Instability in Child Care

Ethnographic Evidence from Working Poor Families in the New Hope Intervention


By Edward D. Lowe, Thomas S. Weisner, Sonya Geis

Summary of Key Findings rom Working Paper No. 15

Background

Unstable child care arrangements can lead to negative consequences both for parents’ employment and for children’s well-being, particularly among families already struggling with low incomes and variable work schedules. This paper draws upon longitudinal ethnographic information from a sample of 44 working poor families who participated in the New Hope Demonstration, an experimental intervention in Milwaukee, Wisconsin, that provided a monthly earnings supplement, child care vouchers, and health care coverage to low-income parents if the parent worked 30 or more hours a week. The families in this study are representative of a much larger sample of families who participated in the New Hope antipoverty program. The paper examines three questions: (1) How much change and instability in child care arrangements do the families in our sample experience? (2) What features of everyday family life, and the family cultural ecology, are generally associated with change and instability? (3) How do subsidy programs available to these families like New Hope and Wisconsin Works, the state’s welfare reform initiative, promote or reduce stability of child care over time?

Key Findings

  • Changing child care arrangements were pervasive, with 84 percent of sample families experiencing a change at least once in the two years of follow-up. Most importantly, between about one-third and one-half of families experienced unplanned changes in child care arrangements during the follow-up period.

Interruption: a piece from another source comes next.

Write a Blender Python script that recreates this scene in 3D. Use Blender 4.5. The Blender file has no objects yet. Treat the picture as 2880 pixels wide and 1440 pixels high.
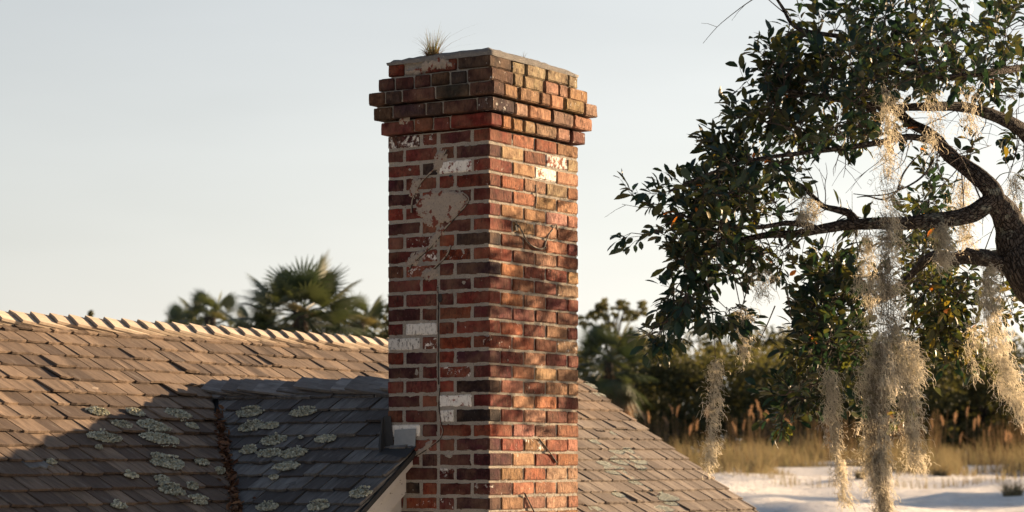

  • Shifts in the family cultural ecology were the most important influence on stability in child care, including, in order of importance:

    – stability of work and job circumstances or in the household’s social supports;


    – assistance and stability of informal care providers;


    – the adequacy of material and social resources, including child care subsidies;


    – consensus or conflict among family members regarding child care;


    – the congruence between available child care and parents’ beliefs, goals, and values.



  • Families’ descriptions of the difficulties they face meeting current child care subsidy rules and administrative hurdles suggest that modifications in the subsidy systems could render them more effective in assisting low-income working families.

Conclusions and Implications

The level of child care instability observed in this paper raises concerns. This ethnographic study extends what has been learned from previous research on child care instability by providing insight into the complex underlying reasons that account for the observed high levels of instability. The structure of subsidy policies could help mitigate some of the reasons for unplanned child care instability uncovered here. For example, child care support tied exclusively to work or income levels can lead to more instability since work is unstable in many cases. Establishing a family’s child care eligibility annually (as opposed to basing eligibility on current work effort, for example) would ensure that a child could remain in the same program for longer periods of time. These periods could be tied to school year cycles, for instance. Based on how parents talked about child care subsidies and how they responded to the current structure of the system, it is likely that, if child care supports were more stable and certain, the benefits of using child care subsidies would increase and the families’ ability to sustain their routines would improve.

Lowe, Edward D., Thomas Weisner, and Sonya Geis. 2003. “Instability in Child Care.” New York: MDRC.